Niyet ve Akıbet
Sizin de sabaha gözlerinizi bir şarkıyla açıp gün boyu onunla dolaştığınız olmuştur. Seçimlerden bu yana, yerelde kazanılan başarının açtığı geniş fırsat alanında doğru adımlarla halkçı, ilerici proje ve uygulamaların yaratabileceği değişimin heyecanıyla ve umutla bakmaya çalışsam da üst üste yapılan hatalar, gaflar canımı sıkıyor. Popülizmin ve kendi konuşmasının heyecanına kapılan siyasetçilerin, vadettikleriyle çelişen, tutarsız eylem ve açıklamaları daha önce bu köşeden defaten seslendirdiğim ideoloji ve anlayış değişimi olmadıkça gerçek bir değişim beklemenin yersizliğiyle bütünleşiyor. Bir süredir kendime bile dillendirmekten kaçındığım yanılsama zihnimi meşgul ettiğinden olsa gerek bu sabah uyandığımda şarkı dilimdeydi. “Niyet neydi akıbet ne oldu bak!”

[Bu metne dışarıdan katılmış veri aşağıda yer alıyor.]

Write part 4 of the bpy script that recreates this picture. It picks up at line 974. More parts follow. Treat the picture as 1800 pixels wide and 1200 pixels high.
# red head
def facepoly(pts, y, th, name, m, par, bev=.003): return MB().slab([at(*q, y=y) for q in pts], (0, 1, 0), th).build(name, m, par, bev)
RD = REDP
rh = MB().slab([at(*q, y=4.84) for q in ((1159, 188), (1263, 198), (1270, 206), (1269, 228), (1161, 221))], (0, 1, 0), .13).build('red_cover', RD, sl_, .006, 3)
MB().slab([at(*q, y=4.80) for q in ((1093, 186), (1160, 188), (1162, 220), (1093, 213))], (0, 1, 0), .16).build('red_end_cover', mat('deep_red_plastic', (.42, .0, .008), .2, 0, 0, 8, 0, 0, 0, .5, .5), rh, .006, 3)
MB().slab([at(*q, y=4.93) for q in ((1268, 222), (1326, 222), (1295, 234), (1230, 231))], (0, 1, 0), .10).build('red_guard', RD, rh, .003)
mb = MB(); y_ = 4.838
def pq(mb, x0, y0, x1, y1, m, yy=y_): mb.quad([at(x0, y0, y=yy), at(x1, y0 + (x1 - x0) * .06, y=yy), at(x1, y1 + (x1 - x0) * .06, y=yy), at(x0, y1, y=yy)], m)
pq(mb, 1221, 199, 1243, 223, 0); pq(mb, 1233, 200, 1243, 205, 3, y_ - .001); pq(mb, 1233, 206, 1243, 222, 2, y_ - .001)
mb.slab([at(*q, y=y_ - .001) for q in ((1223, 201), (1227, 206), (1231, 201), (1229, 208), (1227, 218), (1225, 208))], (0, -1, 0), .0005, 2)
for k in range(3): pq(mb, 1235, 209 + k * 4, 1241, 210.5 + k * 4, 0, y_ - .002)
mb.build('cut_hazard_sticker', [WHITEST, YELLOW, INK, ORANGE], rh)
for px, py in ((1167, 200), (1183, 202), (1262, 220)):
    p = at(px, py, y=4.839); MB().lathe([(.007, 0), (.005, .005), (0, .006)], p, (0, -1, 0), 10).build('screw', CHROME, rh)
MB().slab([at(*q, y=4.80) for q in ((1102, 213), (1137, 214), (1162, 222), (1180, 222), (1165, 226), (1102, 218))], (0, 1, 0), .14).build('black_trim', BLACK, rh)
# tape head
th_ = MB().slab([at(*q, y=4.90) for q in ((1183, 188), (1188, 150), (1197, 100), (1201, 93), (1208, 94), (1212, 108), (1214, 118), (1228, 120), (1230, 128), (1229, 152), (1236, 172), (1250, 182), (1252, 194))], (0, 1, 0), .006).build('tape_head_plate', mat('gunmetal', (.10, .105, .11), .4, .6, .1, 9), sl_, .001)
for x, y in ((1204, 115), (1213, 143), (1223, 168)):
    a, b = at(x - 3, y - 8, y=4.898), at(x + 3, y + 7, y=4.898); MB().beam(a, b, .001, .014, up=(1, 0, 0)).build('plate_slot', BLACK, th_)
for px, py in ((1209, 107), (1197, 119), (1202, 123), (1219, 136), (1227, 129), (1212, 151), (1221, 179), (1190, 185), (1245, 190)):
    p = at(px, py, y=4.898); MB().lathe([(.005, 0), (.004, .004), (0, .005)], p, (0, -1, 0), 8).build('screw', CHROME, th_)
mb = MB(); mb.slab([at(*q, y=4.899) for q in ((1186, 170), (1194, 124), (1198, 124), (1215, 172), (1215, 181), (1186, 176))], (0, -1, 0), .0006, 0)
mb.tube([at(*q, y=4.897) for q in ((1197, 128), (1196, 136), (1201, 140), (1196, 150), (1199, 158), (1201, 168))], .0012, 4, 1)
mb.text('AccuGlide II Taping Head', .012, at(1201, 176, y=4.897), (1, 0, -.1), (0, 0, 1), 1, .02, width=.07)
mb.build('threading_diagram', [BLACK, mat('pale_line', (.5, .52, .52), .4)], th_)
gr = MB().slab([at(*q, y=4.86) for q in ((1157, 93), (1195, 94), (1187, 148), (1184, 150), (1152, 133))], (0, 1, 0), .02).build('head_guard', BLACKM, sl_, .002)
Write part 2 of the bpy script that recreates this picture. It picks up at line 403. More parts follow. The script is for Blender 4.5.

Dillerde bir normalleşme, yumuşama söylemi ve buna paralel olarak gündemde yan yana pozlar, “istikşafi” olsun olmasın makama bağlı “nezaketli” görüşmeler var. Seçim sonuçlarıyla birlikte toplumun bir kesiminde yükselen umudun yanına yakışacağı düşünülerek yerleştirilen özlediğimiz görüntüyü veren barış içinde medeni iletişim ve çözüm adımları atılıyor. Tablo pek güzel de peki gerçekler nasıl? Konu yine belleksiz topluma geliyor. Hafızamızı şöyle bir tazeleyecek olursak, iktidarı ele geçirme yolculuğunda ve sonrasında tahtın sallandığı her dönemeçte Erdoğan’ın, gündeminin başköşesine yerleşen ve kullanışlı aydınlar tarafından da destek alarak iş gören (!), döneme göre adı değişen hamlelerini hatırlamalıyız. Alevi açılımı, Kürt Açılımı, Çözüm Süreci, Özgürlükçü/Modern Anayasa… Muhalefetin programında iyi niyetli olduğuna inanmak istediğimiz yanılsamalar, oyalanmalar da listede istikşafi görüşmeler, helalleşme, yumuşama, normalleşme başlıklarıyla yer alabilir. Bu hamleler yapılırken de özellikle muhalefetin diline taşınan iktidarın yerleştirmek istediği milliyetçi, gerici, dinci kodlar dikkat çekiyor.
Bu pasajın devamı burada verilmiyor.